Condotto nel carcere di San Domenico de L`Aquila, qui conobbe numerosi antifascisti, prima del processo fissato per il 24 maggio dinanzi al Tribunale militare, al cospetto di una corte presieduta da un tenente SS, due ufficiali della Werhmacht, dal pubblico ministero e il difensore avv. Ubaldo Bafile. La sentenza fu di condanna a morte per fucilazione per tradimento e assistenza ad ex miliari e prigionieri evasi dai campi di concentramento.

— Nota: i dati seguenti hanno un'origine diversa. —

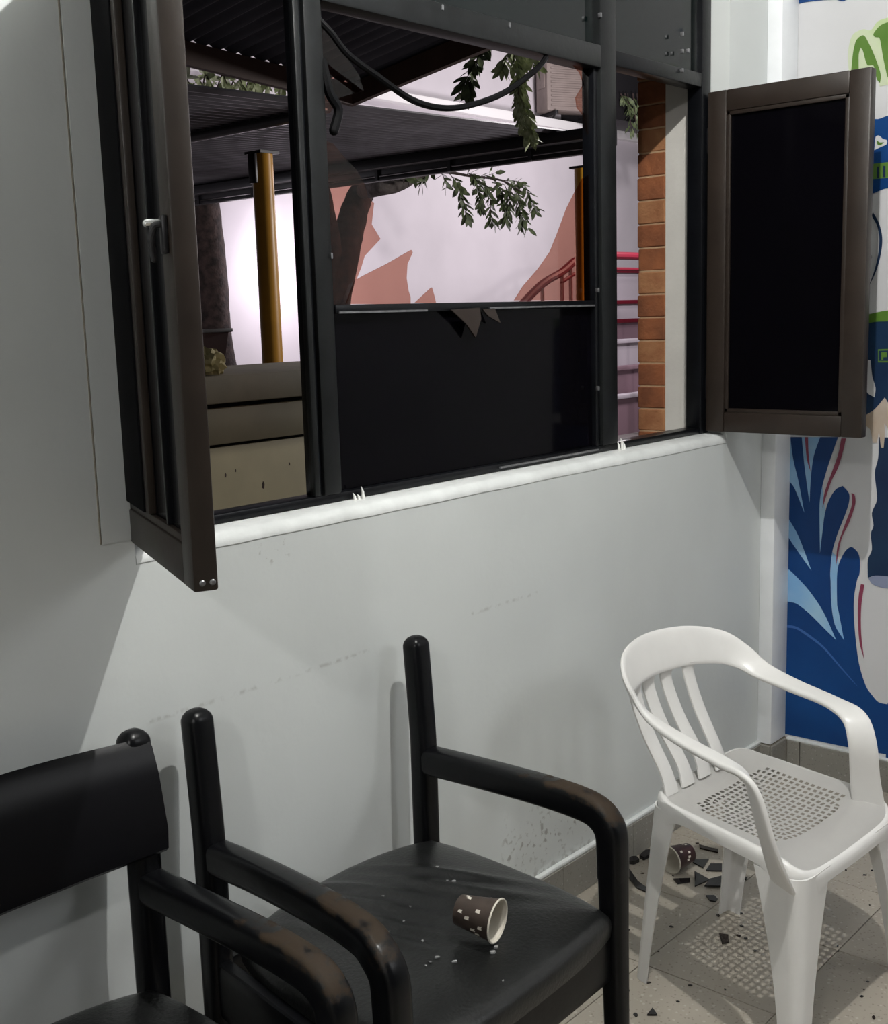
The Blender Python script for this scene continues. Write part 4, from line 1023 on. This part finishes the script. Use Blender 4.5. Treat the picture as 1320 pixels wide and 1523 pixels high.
for pts, n, kd in (([(668, 258), (680, 275), (688, 300), (694, 326)], 22, 'leaf'), ([(642, 254), (632, 262), (625, 275)], 9, 'leaf'), ([(655, 256), (662, 268), (664, 280)], 8, 'leaf'),
                   ([(705, 264), (712, 285), (715, 310)], 22, 'leaf'), ([(715, 265), (728, 290), (730, 322), (736, 332)], 24, 'leaf'), ([(735, 268), (745, 285), (748, 308)], 20, 'leaf'),
                   ([(745, 268), (768, 285), (775, 310), (785, 340)], 26, 'leaf'), ([(745, 268), (775, 272), (790, 298), (797, 316)], 26, 'leaf'), ([(750, 275), (758, 300), (752, 330)], 20, 'leaf'),
                   ([(760, 285), (772, 305), (775, 342)], 20, 'leaf'), ([(700, 262), (720, 262), (742, 255)], 8, 'leaf'), ([(600, 272), (606, 262), (622, 268)], 7, 'leaf'), ([(690, 262), (700, 258), (712, 272), (722, 275)], 12, 'leaf')):
    sprig(t2, rel(o2, [P_(x, y, 7.0 + rnd.uniform(-.08, .08)) for x, y in pts]), n, .105, kd, rnd, .004)
# pale drooping branch in front of the canopy, hanging from a tree crown above
YH = 3.9
t3 = thing('hanging_branch', 'pale green leafy branch hanging down in front of the canopy edge', 'branch', at(770, 20, Y=YH))
o3 = Vector(t3.location); Q_ = lambda x, y: tuple(at(x, y, Y=YH))
obj('stem', tube(rel(o3, [Q_(735, -60), Q_(765, 10), Q_(775, 70), Q_(776, 130), Q_(785, 180)]), [.012, .009, .006, .004, .002], k=5, n=8), M['bark'], t3)
for pts, n, kd in (([(768, 60), (774, 95), (776, 130), (780, 165), (788, 200)], 46, 'leaf_pale'), ([(772, 90), (770, 130), (776, 170), (792, 208)], 40, 'leaf_pale'), ([(765, 60), (752, 90), (745, 105)], 14, 'leaf_pale'),
                   ([(768, 70), (790, 85), (798, 100)], 14, 'leaf_pale'), ([(740, 40), (716, 80), (700, 120), (694, 140)], 30, 'leaf'), ([(740, 40), (705, 95), (688, 128)], 24, 'leaf'), ([(762, 60), (765, 80), (762, 100)], 12, 'leaf_pale')):
    sprig(t3, rel(o3, [Q_(x, y) for x, y in pts]), n, .075, kd, rnd, .003)
# added box that fills the dark area above the ledge, twig below it
pa = at(912, 178, Y=9.4); pb2 = at(975, 60, Y=9.4); a0x, a0z = pa.x - 10, pa.z + .06
aw = obj('dark_box', box((a0x, -.60, a0z), (a0x + 1.9, .285, a0z + .05), .005), M['dark_steel'], cw)
aw['label'] = 'added dark box on the upper wall'
obj('front_panel', box((a0x, -.64, a0z), (a0x + 1.9, -.60, a0z + 1.3), .01), M['dark_steel'], aw)
obj('side_panel', box((a0x, -.60, a0z + .05), (a0x + .04, .285, a0z + 1.3)), M['dark_steel'], aw)
t4 = thing('hanging_branch', 'small dark leafy twig hanging from the dark awning above the wall ledge', 'branch', at(938, 178, Y=9.33))
o4 = Vector(t4.location); Q4 = lambda x, y: tuple(at(x, y, Y=9.28))
for x, e in ((926, 150), (932, 165), (936, 196), (944, 202), (950, 190)):
    sprig(t4, rel(o4, [Q4(x - 3, 140), Q4(x, (e + 140) / 2), Q4(x + 3, e)]), 9, .13, 'leaf', rnd, .010)

# red railing with bars and a stepped bench behind it
rl = thing('red_railing', 'red painted railing with a sloping handrail near the far wall', 'railing', at(900, 640, Z=-0.06))
o5 = Vector(rl.location)
YR = 7.9
def pr_(x, y): return Vector(at(x, y, Y=YR)) - o5
obj('handrail', tube([pr_(760, 470), pr_(804, 424), pr_(835, 405), pr_(862, 384), pr_(905, 380), pr_(990, 383)], .045, k=3, n=10, u=(0, 1, 0)), M['red'], rl)
obj('lower_rail', tube([pr_(835, 420), pr_(862, 404), pr_(905, 400), pr_(990, 402)], .022, k=3, n=8, u=(0, 1, 0)), M['red'], rl)
for x, y in ((806, 424), (835, 405), (848, 395), (862, 384), (908, 380), (960, 382)):
    b0 = pr_(x, y); obj('baluster', tube([(b0.x, b0.y, 0), tuple(b0)], .022, k=1, n=8, u=(0, 1, 0)), M['red'], rl)
bl = thing('bleacher', 'stepped lilac bench with red edges behind the right window bay', 'bench', at(930, 640, Z=-0.06))
o6 = Vector(bl.location)
rows = [(632, 590, 'mauve', 8.2), (590, 548, 'mauve', 8.4), (545, 508, 'lilac', 8.6), (505, 478, 'mauve', 8.8), (476, 450, 'lilac', 9.0), (448, 404, 'lilac', 9.2)]  # lower mauve risers carry a reddish shadow in their colour
for i, (yb, yt, m, Y) in enumerate(rows):
    lo = at(930, yb, Y=Y) - o6; hi = at(930, yt, Y=Y) - o6
    obj('riser', box((lo.x - .28, lo.y, max(lo.z, 0) if i else 0), (lo.x + 2.6, lo.y + .24, hi.z)), M[m], bl, False)
    obj('nosing', box((lo.x - .28, lo.y - .04, hi.z - .02), (lo.x + 2.6, lo.y + .1, hi.z + .035), .01), M['red' if i in (3, 4, 5) else ('lilac' if i in (0, 2) else 'mauve')], bl)
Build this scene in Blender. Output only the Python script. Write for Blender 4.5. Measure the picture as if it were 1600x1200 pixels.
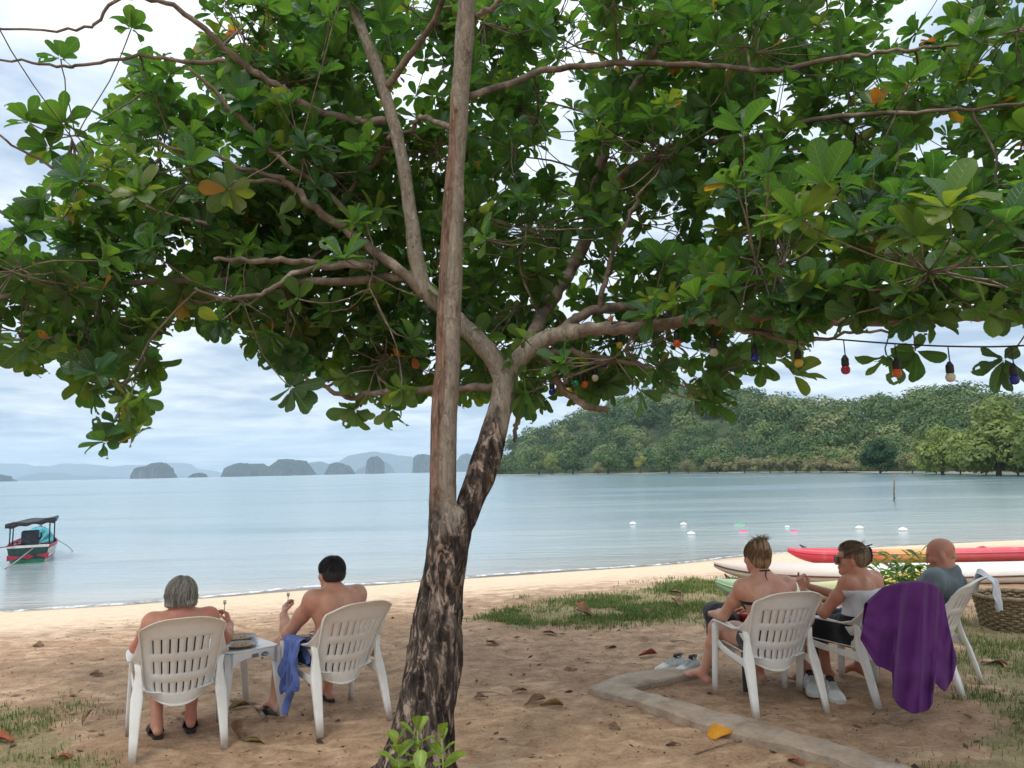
import bpy, bmesh, math, random, time
import numpy as np
from mathutils import Vector, Matrix, Quaternion, Euler

T0 = time.time()
random.seed(7)
RNG = np.random.default_rng(7)
for _o in list(bpy.data.objects):
    bpy.data.objects.remove(_o)
scene = bpy.context.scene
COL = scene.collection
R = math.radians

# ------------------------------------------------------------------ camera
CAM = Vector((0.0, 0.0, 1.7))
FPX = 1202.0
PITCH, ROLL = math.atan(135 / 1202), R(1.2)
_F = Vector((0, math.cos(PITCH), math.sin(PITCH)))
_R0, _U0 = Vector((1, 0, 0)), Vector((0, -math.sin(PITCH), math.cos(PITCH)))
_R = _R0 * math.cos(ROLL) - _U0 * math.sin(ROLL)
_U = _R0 * math.sin(ROLL) + _U0 * math.cos(ROLL)
cam = bpy.data.cameras.new('camera')
cam.sensor_width = 36.0
cam.lens = FPX / 1600 * 36.0
cam.clip_start, cam.clip_end = 0.05, 40000.0
camo = bpy.data.objects.new('camera', cam)
COL.objects.link(camo)
_m = Matrix((_R, _U, -_F)).transposed().to_4x4()
_m.translation = CAM
camo.matrix_world = _m
scene.camera = camo

# ------------------------------------------------------------------ sky, sun, exposure
SUN_EL, SUN_AZ = R(58), R(205)          # azimuth clockwise from +Y: the sun stands behind and to the left
world = bpy.data.worlds.new('World')
scene.world = world
world.use_nodes = True
wn, wl = world.node_tree.nodes, world.node_tree.links
wn.clear()
w_out = wn.new('ShaderNodeOutputWorld')
w_bg = wn.new('ShaderNodeBackground')
w_bg.inputs['Strength'].default_value = 0.12
w_sky = wn.new('ShaderNodeTexSky')
w_sky.sky_type = 'NISHITA'
w_sky.sun_disc = False
w_sky.sun_elevation = SUN_EL
w_sky.sun_rotation = SUN_AZ
w_sky.air_density = 1.0
w_sky.dust_density = 1.5
w_tc = wn.new('ShaderNodeTexCoord')
w_sep = wn.new('ShaderNodeSeparateXYZ')
wl.new(w_tc.outputs['Generated'], w_sep.inputs[0])


def wmath(op, a, b=None, c=None):
    n = wn.new('ShaderNodeMath')
    n.operation = op
    for i, v in enumerate((a, b, c)):
        if v is None:
            continue
        if isinstance(v, (int, float)):
            n.inputs[i].default_value = v
        else:
            wl.new(v, n.inputs[i])
    return n.outputs[0]


# a flat cloud deck seen in perspective: direction divided by its height above the horizon
_zz = wmath('ADD', wmath('ABSOLUTE', w_sep.outputs['Z']), 0.085)
w_cmb = wn.new('ShaderNodeCombineXYZ')
wl.new(wmath('DIVIDE', w_sep.outputs['X'], _zz), w_cmb.inputs[0])
wl.new(wmath('DIVIDE', w_sep.outputs['Y'], _zz), w_cmb.inputs[1])
w_n1 = wn.new('ShaderNodeTexNoise')
w_n1.inputs['Scale'].default_value = 0.95
w_n1.inputs['Detail'].default_value = 7
w_n1.inputs['Roughness'].default_value = 0.58
w_n1.inputs['Distortion'].default_value = 0.6
wl.new(w_cmb.outputs[0], w_n1.inputs['Vector'])
w_n2 = wn.new('ShaderNodeTexNoise')
w_n2.inputs['Scale'].default_value = 2.4
w_n2.inputs['Detail'].default_value = 6
wl.new(w_cmb.outputs[0], w_n2.inputs['Vector'])
w_r1 = wn.new('ShaderNodeValToRGB')
w_r1.color_ramp.elements[0].position = 0.40
w_r1.color_ramp.elements[0].color = (2.75, 3.5, 4.5, 1)
w_r1.color_ramp.elements[1].position = 0.60
w_r1.color_ramp.elements[1].color = (8.3, 8.5, 8.7, 1)
_e = w_r1.color_ramp.elements.new(0.50)
_e.color = (5.6, 6.05, 6.5, 1)
_mix = wmath('ADD', wmath('MULTIPLY', w_n1.outputs['Fac'], 0.62), wmath('MULTIPLY', w_n2.outputs['Fac'], 0.38))
wl.new(_mix, w_r1.inputs[0])
# overcast deck: a little brighter towards the zenith everywhere
_zen = wmath('MULTIPLY_ADD', wmath('ABSOLUTE', w_sep.outputs['Z']), 0.95, 0.80)
w_mul = wn.new('ShaderNodeMix')
w_mul.data_type = 'RGBA'
w_mul.blend_type = 'MULTIPLY'
w_mul.inputs[0].default_value = 1.0
wl.new(w_r1.outputs[0], w_mul.inputs[6])
wl.new(_zen, w_mul.inputs[7])
w_mix = wn.new('ShaderNodeMix')
w_mix.data_type = 'RGBA'
w_mix.inputs[0].default_value = 0.84
wl.new(w_sky.outputs[0], w_mix.inputs[6])
wl.new(w_mul.outputs[2], w_mix.inputs[7])
wl.new(w_mix.outputs[2], w_bg.inputs['Color'])
wl.new(w_bg.outputs[0], w_out.inputs['Surface'])

sun = bpy.data.lights.new('sun', 'SUN')
sun.energy = 1.5
sun.angle = R(18)
sun.color = (1.0, 0.95, 0.87)
suno = bpy.data.objects.new('sun', sun)
COL.objects.link(suno)
_sd = Vector((math.sin(SUN_AZ) * math.cos(SUN_EL), math.cos(SUN_AZ) * math.cos(SUN_EL), math.sin(SUN_EL)))
suno.rotation_euler = _sd.to_track_quat('Z', 'Y').to_euler()
suno.location = (0, 0, 20)

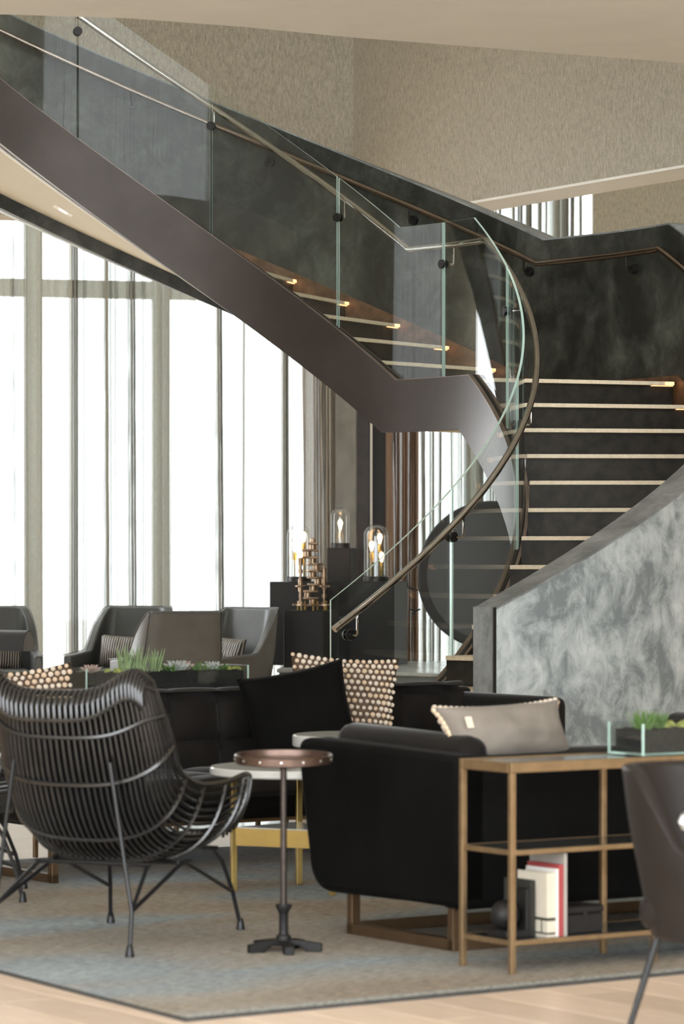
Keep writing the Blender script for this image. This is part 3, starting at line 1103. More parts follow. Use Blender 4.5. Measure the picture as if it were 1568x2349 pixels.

Ormai rassegnato al suo triste destino, Domenico Cicala consegnò all`Arcivescovo de L`Aquila, Carlo Confaloneri, in visita ai detenuti del carcere, una lettere di addio per i suoi familiari, copia della quella è custodita presso l`Archivio storico dell`Arcidiocesi.
Ma l`avanzare degli Alleati, consegnava ai nazisti la sola possibilità di ritirata, portandosi con sè i condannati a morte per l`esecuzione della condanna. Cicala era tra questi.
La fuga nella notte
La disperazione e una buona dose di coraggio, però, animarono la volontà del Cicala che, nella notte tra il 12 e il 13 giugno, mentre i soldati di scorta ormai stanchi sonnecchiavano, si lasciò scivolare, silenziosamente, in un fossato nei pressi di San Pellegrino di Norcia (PG). Subito scattò l`allarme con i soldai nazisti alle sue calcagna.
Ma abilmente il Cicala fece perdere le tracce di sé, nascondendosi in un querceto. La fuga sarebbe appena iniziata.
Aveva davanti a sè oltre 300 chilometri di terre liberate da percorrere che lo avrebbero portato in numerose località abruzzesi, come Monreale, dove gli fu di supporto un ex ufficiale italiano, avv. Corrado Guarnieri, passando per L`Aquila, dove fu acclamato dai partigiani locali e ospitato dal segretario locale, fino a Filettino, quando nella sera del 22 giugno 1944, pieno di gioia, e accolto festosamente dalla comunità, si ricongiunge con la sua famiglia dopo 53 giorni di torture e dormenti.
E` l`ora del sollievo e della ricostruzione, per la famiglia Cicala, la comunità di Filettino e l`Italia tutta.